Mar. 7: 112 Drive In, Fayetteville AR

It’s Day 66 of my virtual Drive-In-a-Day Odyssey. I spent an hour and a half driving across the border from eastern Oklahoma to western Arkansas, then north to the 112 Drive In in Fayetteville.

The 112 is a single-screen theater. It’s laid out for a second screen, but a Cinema Treasures commenter relayed that “the City of Fayetteville wanted us to Build a lake to retain water, (and) to dig out the culverts under 112. … We were to put a sidewalk from Nelms to the Glass company, to put in an irrigation system and water line and plant trees all across the HWY 112 frontage, So that kind of killed (the second screen) as ever being possible.”

When did the 112 open? I couldn’t find any hard information about it. There was a New York Times article about a guy who graduated college in 1980 and had visited the 112 “as a teenager”. It’s listed for Fayetteville in my 1984 Motion Picture Almanac along with the 62 Drive-in and 71 Drive-In. (Can you guess that they were all owned by the same company?) Yet the 1982 MPA lists the other two drive-ins and not the 112. On the other hand, none of those three appear in my 1972 MPA, but I know from another source that the 71 had operated since the 1950s, so maybe that source is just too erratic to trust.

The previous paragraph already had too many numbers in it, so the short version is that the 112 was probably open by the mid-1970s, but I just don’t know.

Once again, I arrived just a little too early. The 112 will reopen for the 2017 season on March 17.

Miles Today / Total:  88 / 8523 (rounded to the nearest mile)

Movie Showing / Total Active Nights: dark / 38

Nearby Restaurant: There are a lot of chain restaurants along the main drag on old Business 71 about a mile from the 112, but I kept on going because of the promise of an unusual experience. Hammontree’s Grilled Cheese offers, yes, gourmet grilled cheese sandwiches, sweet potato fries and so much more. I started off with the edamame hummus dip and black bean tortilla soup before the sourdough-based specialty of the house.

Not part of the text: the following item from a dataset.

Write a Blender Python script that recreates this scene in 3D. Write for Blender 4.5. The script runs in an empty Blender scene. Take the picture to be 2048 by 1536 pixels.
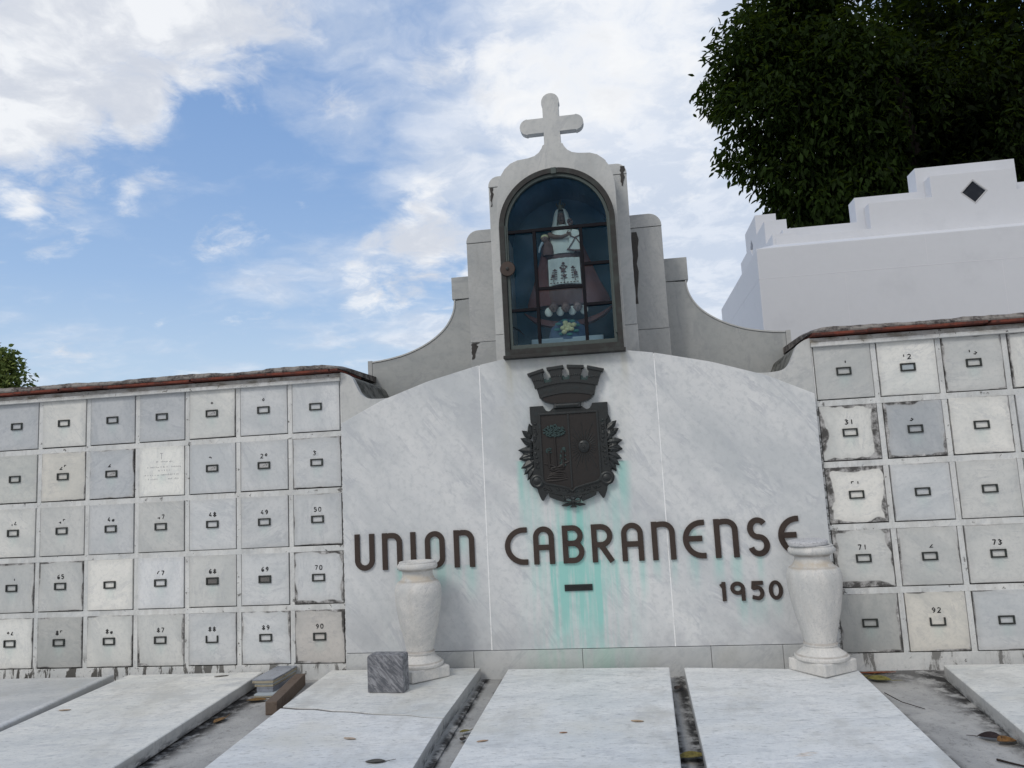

Where I Virtually Stayed: Had I stayed at a Sleep Inn yet during this odyssey? All those modern motel chains are starting to blur together. Anyway, at a great price, I got a clean room, good wifi, and some breakfast – all I needed for another day in Arkansas.

Only in Fayetteville: If you happened to click that New York Times link above, you already know this one. Sitting in front of the Colonial Motel in nearby Prairie Grove is a phone booth with its own Wikipedia page. This style of booth was introduced by AT&T in 1954 to make pay phones accessible in outdoor locations. It was damaged in a 2014 traffic accident, and its restoration became an internet cause célèbre. The phone booth was added to the National Register of Historic Places in November 2015.

Next Stop: Kenda Drive-In, Marshall, AR.